At $$t = 2$$ we get $$6(2)+6 = 18 > 0,$$ indicating a local minimum; at $$t = -4$$ we get $$6(-4)+6 = -18 < 0,$$ indicating a local maximum. Therefore the minimum value of $$\alpha^{3}+\beta^{3}$$ occurs at

$$t = 2 \quad\Longrightarrow\quad \lambda = t+2 = 4.$$

With this specific parameter value, the sum and product of the roots become

$$\alpha+\beta = \lambda-2 = 4-2 = 2, \qquad \alpha\beta = 10-\lambda = 10-4 = 6.$$

We now need the magnitude of the difference of the roots.
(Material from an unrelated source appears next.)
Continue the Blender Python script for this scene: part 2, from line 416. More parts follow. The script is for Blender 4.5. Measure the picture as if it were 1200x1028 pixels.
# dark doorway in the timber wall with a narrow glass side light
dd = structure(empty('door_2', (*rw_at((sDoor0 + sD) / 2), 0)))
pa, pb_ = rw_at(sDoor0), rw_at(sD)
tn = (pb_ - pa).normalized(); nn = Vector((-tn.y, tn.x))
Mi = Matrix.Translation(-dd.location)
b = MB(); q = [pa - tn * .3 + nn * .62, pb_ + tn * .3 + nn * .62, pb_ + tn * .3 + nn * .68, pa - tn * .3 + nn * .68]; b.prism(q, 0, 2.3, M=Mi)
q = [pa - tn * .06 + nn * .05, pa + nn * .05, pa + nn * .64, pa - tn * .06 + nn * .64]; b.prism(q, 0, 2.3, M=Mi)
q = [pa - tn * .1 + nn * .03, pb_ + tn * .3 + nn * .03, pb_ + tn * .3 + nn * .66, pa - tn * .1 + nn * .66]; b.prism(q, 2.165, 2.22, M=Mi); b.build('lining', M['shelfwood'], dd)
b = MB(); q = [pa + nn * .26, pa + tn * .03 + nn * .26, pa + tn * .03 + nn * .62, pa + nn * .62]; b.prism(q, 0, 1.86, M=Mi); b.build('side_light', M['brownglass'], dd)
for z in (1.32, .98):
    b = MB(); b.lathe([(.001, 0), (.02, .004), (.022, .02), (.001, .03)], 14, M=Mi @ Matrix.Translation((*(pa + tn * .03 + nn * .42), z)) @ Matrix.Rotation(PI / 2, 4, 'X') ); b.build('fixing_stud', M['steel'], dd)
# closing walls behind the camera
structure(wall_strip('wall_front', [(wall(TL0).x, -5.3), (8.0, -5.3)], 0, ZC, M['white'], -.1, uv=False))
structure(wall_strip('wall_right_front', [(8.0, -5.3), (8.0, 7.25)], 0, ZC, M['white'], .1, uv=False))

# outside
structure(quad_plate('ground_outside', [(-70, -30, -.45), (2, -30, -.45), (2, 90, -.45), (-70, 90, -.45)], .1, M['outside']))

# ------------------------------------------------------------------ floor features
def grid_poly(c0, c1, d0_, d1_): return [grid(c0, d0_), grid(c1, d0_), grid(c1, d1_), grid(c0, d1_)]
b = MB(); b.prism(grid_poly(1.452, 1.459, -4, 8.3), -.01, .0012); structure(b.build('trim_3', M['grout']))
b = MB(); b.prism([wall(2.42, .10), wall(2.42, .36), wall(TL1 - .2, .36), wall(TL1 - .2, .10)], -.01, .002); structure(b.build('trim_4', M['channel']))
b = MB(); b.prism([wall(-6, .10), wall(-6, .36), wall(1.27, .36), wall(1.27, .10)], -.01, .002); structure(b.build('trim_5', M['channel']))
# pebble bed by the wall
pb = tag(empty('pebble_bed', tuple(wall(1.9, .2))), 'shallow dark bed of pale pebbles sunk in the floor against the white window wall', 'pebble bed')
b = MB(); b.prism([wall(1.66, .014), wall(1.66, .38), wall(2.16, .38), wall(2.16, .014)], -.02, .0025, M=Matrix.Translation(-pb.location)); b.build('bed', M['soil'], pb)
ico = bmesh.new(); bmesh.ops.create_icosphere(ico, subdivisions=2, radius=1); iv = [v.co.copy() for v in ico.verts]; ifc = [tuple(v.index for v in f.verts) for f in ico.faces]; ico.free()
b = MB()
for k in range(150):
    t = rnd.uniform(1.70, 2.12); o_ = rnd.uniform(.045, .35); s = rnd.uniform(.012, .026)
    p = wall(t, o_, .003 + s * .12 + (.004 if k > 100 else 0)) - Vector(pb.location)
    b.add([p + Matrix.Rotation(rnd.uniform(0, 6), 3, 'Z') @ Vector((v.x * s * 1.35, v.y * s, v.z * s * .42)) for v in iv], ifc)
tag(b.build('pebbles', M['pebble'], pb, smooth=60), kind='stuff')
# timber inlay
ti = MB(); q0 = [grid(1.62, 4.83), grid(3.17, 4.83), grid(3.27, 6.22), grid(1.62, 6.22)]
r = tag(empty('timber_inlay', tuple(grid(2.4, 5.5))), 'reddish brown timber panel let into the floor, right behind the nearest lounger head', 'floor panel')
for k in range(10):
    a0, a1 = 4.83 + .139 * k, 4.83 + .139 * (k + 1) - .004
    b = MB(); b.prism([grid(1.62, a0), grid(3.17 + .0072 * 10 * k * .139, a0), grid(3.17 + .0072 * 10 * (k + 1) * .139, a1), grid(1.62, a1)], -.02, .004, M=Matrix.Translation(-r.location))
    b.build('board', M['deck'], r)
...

Using the identity

$$(\alpha-\beta)^{2} = (\alpha+\beta)^{2} \;-\; 4\alpha\beta,$$

we substitute the just-obtained sum and product:

$$ (\alpha-\beta)^{2} = 2^{2} - 4\cdot 6 = 4 - 24 = -20.$$

Since this value is negative, the roots are complex conjugates; write them as

$$\alpha = u + iv,\;\; \beta = u - iv.$$

Then $$\alpha-\beta = 2iv,$$ and

$$|\,\alpha-\beta\,| = 2|v| = 2\sqrt{5},$$

because $$v^{2} = 5$$ (found from $$u^{2}+v^{2} = 6$$ and $$u = 1$$ which comes from $$\alpha+\beta = 2u = 2$$).

Thus the magnitude of the difference of the roots is

$$2\sqrt{5}.$$

Hence, the correct answer is Option B.